What the critics couldn’t assail was the great practice he had created. The architect as businessman, someone who knew how to run an orderly, efficient shop, was here to stay. Building in New York City was like running an assembly line, and there was a great deal of money to be made in the process. As for his designs, Severance cared little for skyscrapers and other buildings as practice ground for wild new ideas. His clients paid for him to deliver a “machine that makes the land pay,” as Cass Gilbert said of skyscrapers. And the clients continued to knock on his door, with a $2 million building here, and a $4 million headquarters there. At an average fee of six percent of the construction costs of these buildings (a percentage fixed by the American Institute of Architects), Severance reaped a small fortune in commissions every year. With the meteoric rise in construction enjoyed by architects and builders in the twenties, there seemed no end to the possibilities.

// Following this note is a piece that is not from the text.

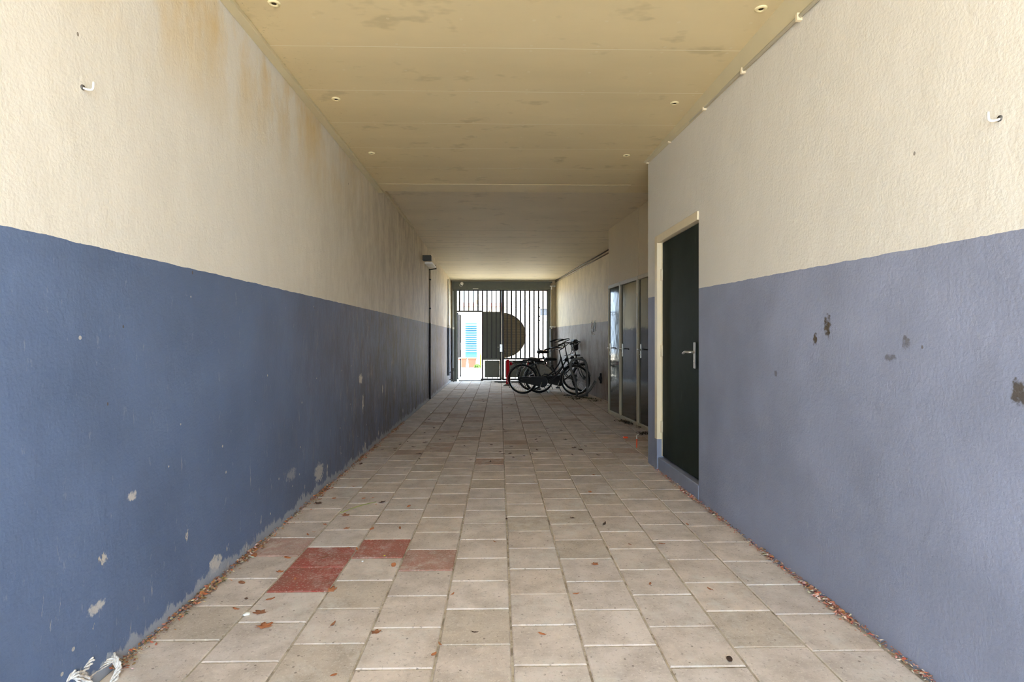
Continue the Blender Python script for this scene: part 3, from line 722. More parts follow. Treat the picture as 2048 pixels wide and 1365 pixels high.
MB().bbox((-0.25, 0.0, 0.0), (1.15, 0.04, 0.03)).build('front_rail', M['galv'], rl)

# ------------------------------------------------------------------ bicycles
def ring_pts(c, r, a0=0.0, a1=2*math.pi, n=40):
    return [(c[0]+r*math.cos(a0+(a1-a0)*i/n), c[1], c[2]+r*math.sin(a0+(a1-a0)*i/n)) for i in range(n+(0 if abs(a1-a0-2*math.pi) < 1e-6 else 1))]
R = 0.345
def wheel(parent, name, cx):
    e = bpy.data.objects.new(name, None); COL.objects.link(e); e.parent = parent; e.location = (cx, 0, R)
    MB().tube(ring_pts((0,0,0), R-0.024), 0.025, 10, True).build('tyre', M['rubber'], e)
    MB().tube(ring_pts((0,0,0), R-0.047), 0.011, 6, True).build('rim', M['chrome'], e)
    s_ = MB()
    for i in range(32):
        a = 2*math.pi*i/32; b_ = a+(0.5 if i % 2 else -0.5); y = 0.03 if i % 4 < 2 else -0.03
        s_.tube([(0.025*math.cos(b_), y, 0.025*math.sin(b_)), ((R-0.05)*math.cos(a), 0, (R-0.05)*math.sin(a))], 0.0016, 4)
    s_.build('spokes', M['galv'], e)
    MB().lathe([(0.012, -0.06), (0.028, -0.035), (0.02, 0), (0.028, 0.035), (0.012, 0.06)], (0,0,0), 'Y', 12).build('hub', M['galv'], e)
    return e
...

If there ever was a time to crown one’s career in the twenties, 1929 was the year. Van Alen predicted, “History will record this age as the greatest of all so far as building is concerned.” When Severance was approached on the 40 Wall Street development, he must have sensed the chance to live up to Burnham’s words: “Make no little plans, they have no magic to stir men’s blood and probably themselves will not be realized. Make big plans; aim high in hope and work, remembering that a noble, logical diagram once recorded will never die, but long after we are gone will be a living thing.” These were men of money and business, men he understood. The initial plans drawn for the parcels of land at Wall Street and Pine showed a building of forty-seven stories. That kind of building would earn a tidy sum, but the developers and Severance had bigger plans: the taller the building, the more money to be earned. Uptown, Van Alen and Chrysler could raise their fantastic, steel-sheathed tower and drink in the praise of T-Square and others. Downtown, Severance meant to build a skyscraper taller than any in the world and make a good business of it all. That was the legacy he promised to leave.